Date: Wed, 19 Jun 2024 00:38:23 +0200
Hi Lorand,
it is good to know, how one reaches some value mathematically. As you pointed out, where it comes from.
However, there are use cases, where that does not happen.
Example:
A "climate scientist journalist" just reads in a survey file, what researches believe an expected temperature rise::
From 100 climate scientists
5 believe in < 1.5°C
20 believe in 1.5-2.0°C
30 believe in 2.0-3.0°C
60 believe in 3.0°-4.0C
5 believe in >4.0°C
Now the person wants to store those results in C++, do some statistics (median, average, percentiles) and output the results for countries using Fahrenheit.

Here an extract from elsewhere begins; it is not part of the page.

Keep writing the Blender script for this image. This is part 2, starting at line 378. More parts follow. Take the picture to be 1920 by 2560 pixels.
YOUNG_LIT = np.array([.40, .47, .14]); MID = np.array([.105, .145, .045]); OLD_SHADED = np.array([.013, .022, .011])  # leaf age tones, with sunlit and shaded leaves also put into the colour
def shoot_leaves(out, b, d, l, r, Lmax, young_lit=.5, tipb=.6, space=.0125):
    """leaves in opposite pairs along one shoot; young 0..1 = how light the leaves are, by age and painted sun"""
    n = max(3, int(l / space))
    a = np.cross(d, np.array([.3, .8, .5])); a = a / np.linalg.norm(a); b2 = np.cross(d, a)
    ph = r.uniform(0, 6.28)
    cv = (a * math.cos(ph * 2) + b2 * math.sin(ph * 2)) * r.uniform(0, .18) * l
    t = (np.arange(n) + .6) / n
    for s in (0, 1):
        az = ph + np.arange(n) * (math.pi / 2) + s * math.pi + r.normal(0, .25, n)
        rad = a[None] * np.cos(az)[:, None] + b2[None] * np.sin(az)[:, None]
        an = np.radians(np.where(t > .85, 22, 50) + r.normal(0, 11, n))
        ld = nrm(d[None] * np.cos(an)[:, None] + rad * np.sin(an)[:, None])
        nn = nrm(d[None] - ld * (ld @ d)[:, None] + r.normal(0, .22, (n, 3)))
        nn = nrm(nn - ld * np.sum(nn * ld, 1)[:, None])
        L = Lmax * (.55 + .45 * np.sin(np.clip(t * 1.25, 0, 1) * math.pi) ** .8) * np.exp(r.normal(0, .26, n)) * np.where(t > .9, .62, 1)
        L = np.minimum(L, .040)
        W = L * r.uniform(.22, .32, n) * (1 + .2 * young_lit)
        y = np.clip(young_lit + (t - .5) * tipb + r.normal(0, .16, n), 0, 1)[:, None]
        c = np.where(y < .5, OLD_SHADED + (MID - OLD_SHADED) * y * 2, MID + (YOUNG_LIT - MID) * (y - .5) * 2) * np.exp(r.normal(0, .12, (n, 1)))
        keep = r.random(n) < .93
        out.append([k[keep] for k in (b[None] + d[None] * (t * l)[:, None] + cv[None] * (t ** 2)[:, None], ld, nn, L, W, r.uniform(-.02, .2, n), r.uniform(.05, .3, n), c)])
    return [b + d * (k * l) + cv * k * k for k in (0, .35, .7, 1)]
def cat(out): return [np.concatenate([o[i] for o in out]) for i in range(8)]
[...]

The step for getting to those numbers by the difference of two absolute temperatures was done by the original researchers. It is lost, when just reading in the results from the survey. Now it is just values, which have to be interpreted as °C difference.
The unit library has to read in from the survey file and then translate the temperature differences into Fahrenheit.

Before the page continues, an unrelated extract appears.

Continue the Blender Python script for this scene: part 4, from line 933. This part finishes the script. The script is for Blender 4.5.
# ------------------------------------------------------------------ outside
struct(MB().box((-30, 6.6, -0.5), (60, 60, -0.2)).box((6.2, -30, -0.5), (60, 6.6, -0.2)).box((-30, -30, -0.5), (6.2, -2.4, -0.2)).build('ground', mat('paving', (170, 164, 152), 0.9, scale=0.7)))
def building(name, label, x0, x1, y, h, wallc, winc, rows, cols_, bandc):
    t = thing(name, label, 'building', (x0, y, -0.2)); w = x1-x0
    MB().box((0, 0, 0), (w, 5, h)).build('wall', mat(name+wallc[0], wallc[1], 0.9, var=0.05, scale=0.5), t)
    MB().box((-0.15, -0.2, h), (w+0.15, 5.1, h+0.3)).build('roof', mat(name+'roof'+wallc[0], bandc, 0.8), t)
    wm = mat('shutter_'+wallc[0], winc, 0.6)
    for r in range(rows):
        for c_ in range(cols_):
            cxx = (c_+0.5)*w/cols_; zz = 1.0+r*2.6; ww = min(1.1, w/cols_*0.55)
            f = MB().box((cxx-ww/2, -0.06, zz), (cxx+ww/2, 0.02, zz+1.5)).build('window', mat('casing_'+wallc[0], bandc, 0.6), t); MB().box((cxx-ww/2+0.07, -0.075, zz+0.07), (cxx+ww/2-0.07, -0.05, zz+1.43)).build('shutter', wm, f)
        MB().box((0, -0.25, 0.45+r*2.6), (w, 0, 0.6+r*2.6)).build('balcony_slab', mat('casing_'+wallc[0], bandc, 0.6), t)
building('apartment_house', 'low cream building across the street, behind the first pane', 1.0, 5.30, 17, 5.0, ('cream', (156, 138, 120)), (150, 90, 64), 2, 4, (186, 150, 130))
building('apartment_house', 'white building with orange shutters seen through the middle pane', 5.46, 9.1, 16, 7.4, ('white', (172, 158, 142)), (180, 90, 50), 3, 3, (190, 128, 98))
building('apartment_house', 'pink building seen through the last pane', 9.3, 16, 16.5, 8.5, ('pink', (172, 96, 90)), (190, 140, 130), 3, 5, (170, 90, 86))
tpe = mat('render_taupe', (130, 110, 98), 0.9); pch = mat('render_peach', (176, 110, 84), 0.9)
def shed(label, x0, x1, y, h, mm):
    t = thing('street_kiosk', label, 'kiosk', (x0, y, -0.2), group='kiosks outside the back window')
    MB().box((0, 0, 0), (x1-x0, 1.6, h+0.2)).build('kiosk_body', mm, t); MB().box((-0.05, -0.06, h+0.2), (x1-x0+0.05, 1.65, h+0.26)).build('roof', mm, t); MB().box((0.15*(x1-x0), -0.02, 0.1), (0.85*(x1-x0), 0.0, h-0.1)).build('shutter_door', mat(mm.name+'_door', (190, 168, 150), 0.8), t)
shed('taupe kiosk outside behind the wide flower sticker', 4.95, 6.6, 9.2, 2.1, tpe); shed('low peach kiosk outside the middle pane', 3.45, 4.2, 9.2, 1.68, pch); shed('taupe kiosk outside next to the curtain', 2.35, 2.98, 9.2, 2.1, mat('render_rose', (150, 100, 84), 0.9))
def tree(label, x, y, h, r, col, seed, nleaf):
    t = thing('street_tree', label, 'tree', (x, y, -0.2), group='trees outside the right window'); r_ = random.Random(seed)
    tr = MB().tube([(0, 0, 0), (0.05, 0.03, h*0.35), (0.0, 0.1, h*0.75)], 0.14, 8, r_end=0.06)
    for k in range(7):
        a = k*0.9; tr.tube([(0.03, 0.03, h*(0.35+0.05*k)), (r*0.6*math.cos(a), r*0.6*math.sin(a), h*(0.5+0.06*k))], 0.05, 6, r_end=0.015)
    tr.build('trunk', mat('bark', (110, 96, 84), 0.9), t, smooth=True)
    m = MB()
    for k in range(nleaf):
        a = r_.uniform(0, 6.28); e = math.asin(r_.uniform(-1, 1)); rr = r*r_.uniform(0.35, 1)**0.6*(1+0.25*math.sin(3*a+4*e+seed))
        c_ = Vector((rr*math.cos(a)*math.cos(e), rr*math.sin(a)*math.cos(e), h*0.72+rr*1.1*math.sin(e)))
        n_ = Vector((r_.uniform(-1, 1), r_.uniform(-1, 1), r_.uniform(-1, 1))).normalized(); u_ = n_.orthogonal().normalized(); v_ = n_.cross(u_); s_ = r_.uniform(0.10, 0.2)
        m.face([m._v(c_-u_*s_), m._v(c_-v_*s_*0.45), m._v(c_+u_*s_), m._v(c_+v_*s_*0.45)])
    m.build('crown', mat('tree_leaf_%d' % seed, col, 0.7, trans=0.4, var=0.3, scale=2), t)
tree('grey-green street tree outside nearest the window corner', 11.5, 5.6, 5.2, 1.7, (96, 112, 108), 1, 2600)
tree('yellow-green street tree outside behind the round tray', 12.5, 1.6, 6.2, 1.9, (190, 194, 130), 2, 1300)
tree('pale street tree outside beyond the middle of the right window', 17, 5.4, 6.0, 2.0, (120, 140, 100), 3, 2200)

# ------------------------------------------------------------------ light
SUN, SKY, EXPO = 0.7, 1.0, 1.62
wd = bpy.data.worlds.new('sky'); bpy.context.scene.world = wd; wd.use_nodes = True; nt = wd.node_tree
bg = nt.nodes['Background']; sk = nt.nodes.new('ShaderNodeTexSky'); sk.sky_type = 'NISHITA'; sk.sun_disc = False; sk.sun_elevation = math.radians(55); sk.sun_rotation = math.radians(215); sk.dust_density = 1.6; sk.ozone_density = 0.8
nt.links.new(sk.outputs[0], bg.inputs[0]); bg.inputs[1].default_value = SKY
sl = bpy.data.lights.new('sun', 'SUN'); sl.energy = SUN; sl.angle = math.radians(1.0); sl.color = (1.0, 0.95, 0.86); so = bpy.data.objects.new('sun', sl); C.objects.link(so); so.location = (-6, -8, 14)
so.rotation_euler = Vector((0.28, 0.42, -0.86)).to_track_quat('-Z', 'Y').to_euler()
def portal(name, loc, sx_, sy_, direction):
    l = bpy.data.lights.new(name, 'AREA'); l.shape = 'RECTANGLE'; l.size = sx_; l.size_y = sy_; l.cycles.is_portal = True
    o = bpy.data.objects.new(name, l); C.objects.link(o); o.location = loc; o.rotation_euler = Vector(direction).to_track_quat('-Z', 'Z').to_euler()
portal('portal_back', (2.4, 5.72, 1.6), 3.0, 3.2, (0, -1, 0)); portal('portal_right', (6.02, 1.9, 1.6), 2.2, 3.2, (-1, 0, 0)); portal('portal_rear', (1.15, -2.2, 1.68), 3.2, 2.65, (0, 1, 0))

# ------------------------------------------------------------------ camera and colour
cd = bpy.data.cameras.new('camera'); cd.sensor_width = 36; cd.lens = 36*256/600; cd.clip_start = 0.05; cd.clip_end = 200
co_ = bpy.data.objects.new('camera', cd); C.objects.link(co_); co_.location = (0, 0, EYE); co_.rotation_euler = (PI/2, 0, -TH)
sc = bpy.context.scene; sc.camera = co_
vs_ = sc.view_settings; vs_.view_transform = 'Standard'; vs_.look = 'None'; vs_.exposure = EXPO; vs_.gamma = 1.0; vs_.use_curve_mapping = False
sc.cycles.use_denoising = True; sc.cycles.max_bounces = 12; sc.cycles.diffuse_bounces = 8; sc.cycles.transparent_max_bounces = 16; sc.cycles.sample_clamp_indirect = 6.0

And there should be no easy possibility to introduce a bug by using an absolute temperature instead of a temperature difference, which would happen, if one uses deg_C as unit - the only Celsius temperature unit, which is available.
Not everybody thinks about the difference between quantity and quantity points, when trying to apply an API for the first time without reading the documentation, even physicists.
-----Ursprüngliche Nachricht-----
Von:Lorand Szollosi via Std-Proposals <std-proposals_at_[hidden]>
Gesendet:Di 18.06.2024 23:40
Betreff:Re: [std-proposals] On the standardization of mp-units P3045R1
An:std-proposals_at_[hidden];
CC:Lorand Szollosi <szollosi.lorand_at_[hidden]>; Anthony Williams <anthony_at_[hidden]>; Johel Ernesto Guerrero Peña <johelegp_at_[hidden]>; Chip Hogg <chogg_at_[hidden]>;
The 1.5 degrees “increase” has to come from somewhere. It’s actually a difference: temp1 - temp0. That is likely written somewhere in the code (unless it’s deserialized). There were two values and we took the difference. And that’s exactly how I’d expect it to work.